** Begin **

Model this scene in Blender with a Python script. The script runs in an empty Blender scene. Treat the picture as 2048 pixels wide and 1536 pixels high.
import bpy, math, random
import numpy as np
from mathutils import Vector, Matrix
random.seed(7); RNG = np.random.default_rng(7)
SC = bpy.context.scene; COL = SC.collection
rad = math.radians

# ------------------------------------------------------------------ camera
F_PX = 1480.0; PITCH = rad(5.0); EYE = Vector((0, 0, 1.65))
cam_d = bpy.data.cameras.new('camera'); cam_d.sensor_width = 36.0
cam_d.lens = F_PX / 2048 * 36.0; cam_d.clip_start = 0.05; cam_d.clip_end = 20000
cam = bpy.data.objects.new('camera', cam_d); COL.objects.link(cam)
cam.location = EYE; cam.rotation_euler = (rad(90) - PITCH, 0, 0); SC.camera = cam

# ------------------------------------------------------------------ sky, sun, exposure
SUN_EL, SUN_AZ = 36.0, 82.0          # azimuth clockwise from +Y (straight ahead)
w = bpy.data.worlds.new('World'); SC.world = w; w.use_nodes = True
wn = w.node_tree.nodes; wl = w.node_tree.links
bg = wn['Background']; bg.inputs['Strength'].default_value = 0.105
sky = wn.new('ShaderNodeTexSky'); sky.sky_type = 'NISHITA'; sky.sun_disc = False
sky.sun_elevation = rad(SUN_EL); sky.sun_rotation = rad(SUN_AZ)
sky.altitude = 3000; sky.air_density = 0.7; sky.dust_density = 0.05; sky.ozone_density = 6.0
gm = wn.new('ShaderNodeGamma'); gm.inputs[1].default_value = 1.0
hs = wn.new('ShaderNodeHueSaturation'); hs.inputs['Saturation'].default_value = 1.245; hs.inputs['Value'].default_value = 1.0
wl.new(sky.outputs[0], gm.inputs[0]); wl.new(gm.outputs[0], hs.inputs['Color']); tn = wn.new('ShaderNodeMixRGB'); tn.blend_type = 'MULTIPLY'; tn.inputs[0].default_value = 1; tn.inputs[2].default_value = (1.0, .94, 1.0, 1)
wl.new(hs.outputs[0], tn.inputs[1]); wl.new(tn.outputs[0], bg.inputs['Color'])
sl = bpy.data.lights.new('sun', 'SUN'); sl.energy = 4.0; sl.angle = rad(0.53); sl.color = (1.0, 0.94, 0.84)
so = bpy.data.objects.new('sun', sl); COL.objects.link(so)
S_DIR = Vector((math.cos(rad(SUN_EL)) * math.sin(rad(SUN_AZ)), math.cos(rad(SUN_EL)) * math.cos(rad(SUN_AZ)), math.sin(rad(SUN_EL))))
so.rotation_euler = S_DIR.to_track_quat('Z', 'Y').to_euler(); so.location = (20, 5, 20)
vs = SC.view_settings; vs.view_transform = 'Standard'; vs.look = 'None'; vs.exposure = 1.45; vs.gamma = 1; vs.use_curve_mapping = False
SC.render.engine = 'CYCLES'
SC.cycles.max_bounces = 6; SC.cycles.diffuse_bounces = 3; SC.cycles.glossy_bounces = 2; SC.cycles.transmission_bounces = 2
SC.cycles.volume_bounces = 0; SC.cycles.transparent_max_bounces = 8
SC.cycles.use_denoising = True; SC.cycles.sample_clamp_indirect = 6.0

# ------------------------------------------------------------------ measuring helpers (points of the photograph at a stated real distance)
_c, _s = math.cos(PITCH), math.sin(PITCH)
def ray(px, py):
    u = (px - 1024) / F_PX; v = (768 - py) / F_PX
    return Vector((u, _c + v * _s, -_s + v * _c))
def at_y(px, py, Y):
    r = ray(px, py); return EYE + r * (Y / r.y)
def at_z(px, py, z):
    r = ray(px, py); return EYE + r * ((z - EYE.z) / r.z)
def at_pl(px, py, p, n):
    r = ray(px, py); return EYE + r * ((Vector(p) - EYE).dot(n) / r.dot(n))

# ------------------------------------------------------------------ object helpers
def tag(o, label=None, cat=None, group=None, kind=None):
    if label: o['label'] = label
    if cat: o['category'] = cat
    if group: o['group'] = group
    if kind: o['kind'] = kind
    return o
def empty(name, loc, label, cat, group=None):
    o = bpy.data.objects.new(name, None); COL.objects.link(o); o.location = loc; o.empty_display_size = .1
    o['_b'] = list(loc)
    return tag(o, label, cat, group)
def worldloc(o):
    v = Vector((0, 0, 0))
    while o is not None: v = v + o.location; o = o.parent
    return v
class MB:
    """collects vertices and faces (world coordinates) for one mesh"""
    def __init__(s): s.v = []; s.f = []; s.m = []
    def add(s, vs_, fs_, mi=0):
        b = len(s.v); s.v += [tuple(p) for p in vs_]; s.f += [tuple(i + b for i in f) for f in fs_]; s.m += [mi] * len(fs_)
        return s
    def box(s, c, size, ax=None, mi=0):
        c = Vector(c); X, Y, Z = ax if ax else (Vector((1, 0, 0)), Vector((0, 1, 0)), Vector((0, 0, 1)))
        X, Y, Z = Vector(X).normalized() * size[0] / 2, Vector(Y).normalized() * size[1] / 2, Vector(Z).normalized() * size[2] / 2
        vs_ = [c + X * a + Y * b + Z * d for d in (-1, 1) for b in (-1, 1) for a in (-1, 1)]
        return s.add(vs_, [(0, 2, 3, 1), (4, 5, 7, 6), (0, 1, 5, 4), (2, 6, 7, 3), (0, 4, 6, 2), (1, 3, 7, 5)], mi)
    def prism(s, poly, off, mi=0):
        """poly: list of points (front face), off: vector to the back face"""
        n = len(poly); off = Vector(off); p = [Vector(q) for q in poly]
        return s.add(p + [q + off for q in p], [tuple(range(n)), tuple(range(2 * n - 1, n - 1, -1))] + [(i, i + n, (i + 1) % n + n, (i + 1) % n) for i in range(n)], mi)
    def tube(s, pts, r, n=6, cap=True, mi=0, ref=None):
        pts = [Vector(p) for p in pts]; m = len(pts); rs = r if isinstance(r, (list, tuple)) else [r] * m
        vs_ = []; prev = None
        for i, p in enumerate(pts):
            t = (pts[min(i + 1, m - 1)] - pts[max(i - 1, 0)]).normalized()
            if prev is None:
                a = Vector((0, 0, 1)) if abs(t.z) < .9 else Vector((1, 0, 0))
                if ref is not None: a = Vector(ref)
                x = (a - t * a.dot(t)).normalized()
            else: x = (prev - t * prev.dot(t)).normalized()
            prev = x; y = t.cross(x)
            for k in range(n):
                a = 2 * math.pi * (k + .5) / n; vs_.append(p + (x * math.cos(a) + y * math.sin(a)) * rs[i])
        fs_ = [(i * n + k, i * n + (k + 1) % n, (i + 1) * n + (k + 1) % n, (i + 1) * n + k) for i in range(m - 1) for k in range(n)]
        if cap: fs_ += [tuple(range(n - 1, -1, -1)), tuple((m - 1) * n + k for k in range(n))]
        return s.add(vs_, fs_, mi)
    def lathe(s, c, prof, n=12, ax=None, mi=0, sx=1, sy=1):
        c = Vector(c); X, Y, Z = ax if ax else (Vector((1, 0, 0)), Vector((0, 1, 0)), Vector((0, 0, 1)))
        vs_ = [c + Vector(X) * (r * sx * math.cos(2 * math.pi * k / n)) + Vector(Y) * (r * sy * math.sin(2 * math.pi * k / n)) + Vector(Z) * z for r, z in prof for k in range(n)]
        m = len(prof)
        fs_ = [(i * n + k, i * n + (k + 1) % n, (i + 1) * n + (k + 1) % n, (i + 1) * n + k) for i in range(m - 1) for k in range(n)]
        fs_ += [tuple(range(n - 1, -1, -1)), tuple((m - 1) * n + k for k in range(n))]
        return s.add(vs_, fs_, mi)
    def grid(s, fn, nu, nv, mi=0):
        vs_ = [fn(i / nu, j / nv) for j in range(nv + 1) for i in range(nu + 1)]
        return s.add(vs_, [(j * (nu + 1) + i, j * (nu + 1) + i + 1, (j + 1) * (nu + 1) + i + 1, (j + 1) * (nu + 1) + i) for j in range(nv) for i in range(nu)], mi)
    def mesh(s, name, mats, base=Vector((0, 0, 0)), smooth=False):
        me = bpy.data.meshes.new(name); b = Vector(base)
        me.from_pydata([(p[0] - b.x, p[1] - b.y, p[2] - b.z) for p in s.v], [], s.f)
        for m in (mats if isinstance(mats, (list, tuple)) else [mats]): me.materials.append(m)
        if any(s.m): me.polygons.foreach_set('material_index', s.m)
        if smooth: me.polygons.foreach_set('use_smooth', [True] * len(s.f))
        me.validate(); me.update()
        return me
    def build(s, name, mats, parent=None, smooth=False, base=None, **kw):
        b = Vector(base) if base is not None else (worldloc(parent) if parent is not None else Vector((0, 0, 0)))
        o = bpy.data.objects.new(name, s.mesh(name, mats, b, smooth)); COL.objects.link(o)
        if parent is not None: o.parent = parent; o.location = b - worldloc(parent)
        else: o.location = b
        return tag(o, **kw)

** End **

What the exercise asks | Copy out each line of the listing that holds "scene".

Output for this exercise |
Model this scene in Blender with a Python script. The script runs in an empty Blender scene. Treat the picture as 2048 pixels wide and 1536 pixels high.
SC = bpy.context.scene; COL = SC.collection